We can spend a lot of time debating whether comedians go overboard, as we did during the Wanda Sykes flap, but to me, this one ain't close.

David Letterman went too far.

And he belatedly seems to recognize that.

Sarah Palin is fair game for most kinds of mockery, from Tina Fey's "I can see Russia from my house" to harsher fare. But not her kids.

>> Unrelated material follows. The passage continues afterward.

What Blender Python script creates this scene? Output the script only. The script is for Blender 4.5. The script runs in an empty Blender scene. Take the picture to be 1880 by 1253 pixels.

Her kids ought to be off-limits.

It was bad enough that Letterman compared Palin herself to a "slutty flight attendant." That was pretty sexist, but at least the governor was the target.

But then Letterman talked about Palin taking her 14-year-old daughter to a Yankee game and cracked that during the seventh inning, "her daughter was knocked up by Alex Rodriguez."

He was at it again Tuesday night, saying the toughest part of Palin's visit to New York "was keeping Eliot Spitzer away from her daughter."

Palin denounced the jokes in a statement to Fox News, saying: "Laughter incited by sexually perverted comments made by a 62-year-old male celebrity aimed at a 14-year-old girl is not only disgusting, but it reminds us some Hollywood/N.Y. entertainers have a long way to go in understanding what the rest of America understands -- that acceptance of inappropriate sexual comments about an underage girl, who could be anyone's daughter, contributes to the atrociously high rate of sexual exploitation of minors by older men who use and abuse others."

Dave expressed regret on last night's "Late Show," but not all that much. He said he was joking about 18-year-old Bristol (who did get pregnant), not 14-year-old Willow (even though it was Willow, not Bristol, who accompanied Sarah Palin to New York.

"I would never think it was funny," Letterman said, to joke about a 14-year-old. (The four years makes such a big difference?)

Letterman's one concession: "Am I guilty of poor taste? Yes. Did I suggest that it was OK for her 14-year-old daughter to be having promiscuous sex? No." Then he invited Palin on the show.

My question is this: If a conservative comedian had made such jokes about, say, Chelsea Clinton when she was a teenager, wouldn't the media establishment have demanded an apology? Instead, the reaction was more "tee hee, look what that naughty Letterman said."